Jessica: I think so? I don’t know. I’m really torn. It feels accurate in many ways. And the first book is kind of about having a more radical fundamentalist-type Mormon in the ward, so it’s different.
Constance: I’ve read a few well-written “trans books” by cis authors where my only complaint was how their trans character was done. It can be harder to find trans books by trans authors because they’re usually smaller publishers.
Jessica: Yes! I think a lot of us are looking for good ones. I think many readers want to explore other people’s experiences through books.

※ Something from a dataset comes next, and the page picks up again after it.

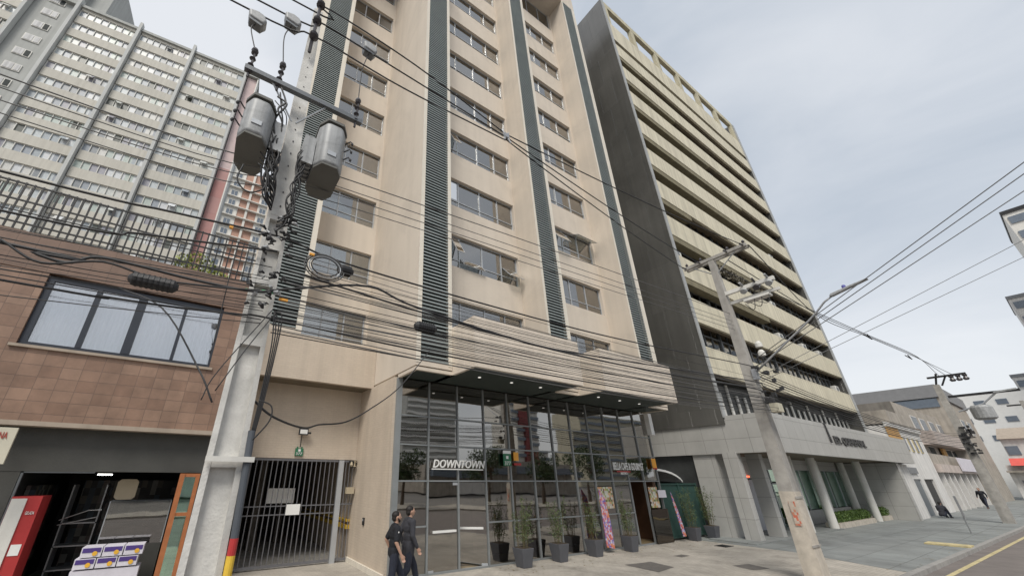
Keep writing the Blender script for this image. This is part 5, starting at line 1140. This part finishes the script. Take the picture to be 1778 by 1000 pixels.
    if beard:
        c=MB(); ell(c,U(.068,0,1.565),(.048*k,.050*k,.038*k)); cap(c,U(.06,.045,1.585),.026*k,U(.03,.072,1.625),.014*k); cap(c,U(.06,-.045,1.585),.026*k,U(.03,-.072,1.625),.014*k); blob('beard',c,'hair',t,.009,2)
    if near and not coat: b=MB(); ell(b,(E_[-1]*.25+S_[-1]*.75)+Vector((.02,-.076,0)),(.014,.006,.018)); b.build('sleeve_badge','white',t,local=True)
    return t
p1=person(4.28,9.05,R(-12),'bearded man in black polo shirt walking past the hotel wall',1.76,'black','jean',beard=True,near=True)
p2=person(4.85,9.45,R(-4),'man in dark long-sleeved jacket walking on the far side of the bearded man',1.84,'charcoal','jean',coat=True,short=False,near=True)
person(67.0,6.9,R(170),'distant person in black walking by the dark shop fronts',1.85,'black','jean',coat=True,short=False)
person(47.6,7.1,R(-20),'person in dark clothes sitting hunched against the white wall',1.8,'charcoal','jean',pose='sit',short=False)
# ------------------------------------------------------------------ parked car at right edge
CR=thing('parked_car','slate blue car at the far right edge of the road','car',(60,2.6,-.125))
b=MB(); b.prism([(56.6,.2),(56.5,.75),(57.0,.95),(58.0,1.02),(58.7,1.45),(60.4,1.5),(61.2,1.05),(61.4,.8),(61.4,.2)],'y',1.9,3.6); bevel(b.build('body','carp',CR),.08,3)
b=MB(); b.prism([(58.15,1.03),(58.78,1.4),(60.3,1.44),(60.95,1.05)],'y',1.88,3.62); b.build('side_window','ewin',CR)
for x in (57.4,60.5):
    w_=MB(); w_.lathe((0,0,0),[(.3,0),(.32,.03),(.32,.2),(.3,.22)],20); w_.v=[(x+v[0],1.86+v[2]+1.56,.2+v[1]) for v in w_.v]; o=w_.build('wheel','tyre',CR)
    w_=MB(); w_.lathe((0,0,0),[(.18,0),(.18,.24)],16); w_.v=[(x+v[0],3.43+v[2]-.01,.2+v[1]) for v in w_.v]; w_.build('rim','alu',o)
b=MB(); b.box(56.47,56.52,2.0,2.3,.62,.75); b.build('headlight','white',CR); b=MB(); b.box(56.47,56.52,3.2,3.5,.62,.75); b.build('headlight','white',CR)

Constance: But I loved the upcoming If I Was Your Girl by Meredith Russo. Lilith Latini’s poetry book Improvise, Girl, Improvise is amazing. And there are some great stories in The Collection which is an anthology of trans writers, edited by Tom Leger and Riley MacLeod. Oh, and Nevada by Imogen Binnie which is the book that I came out after reading.
Jessica: The power of BOOKS. I’m getting all weepy. Stories matter. Stories told well mean something to people. And you and I were both very disappointed with the opportunity missed here.
Constance: Very disappointed.
Jessica: I don’t like talking about books I don’t like, but I had trouble letting this one go. And the risk of it being on the list of Trans Books to Recommend really clinched it for me and confirmed that we needed to have this chat.
Constance: I feel like this book was also a good bonding thing for us? So there’s that.
Jessica: It was. So hey, still power of books!
Constance: Yeah, part of why I want to be public about not liking this book is because I think it could end up on trans book lists.
Jessica: I want booksellers and librarians to know that this probably isn’t a good choice for a display about religion or LGBTQ/trans fiction. We’d rather they go another way.
Constance: Jess, this was a really good conversation thank you
Jessica: Thank YOU. I enjoyed this a lot. We should hate-read again some time.
Constance: We need another trans/Mormon book to come out to hate-read together. Or a podcast, someone should give us a podcast
Jessica: Oh yes, that exciting and growing genre of trans/Mormon media. We’ll get right on that.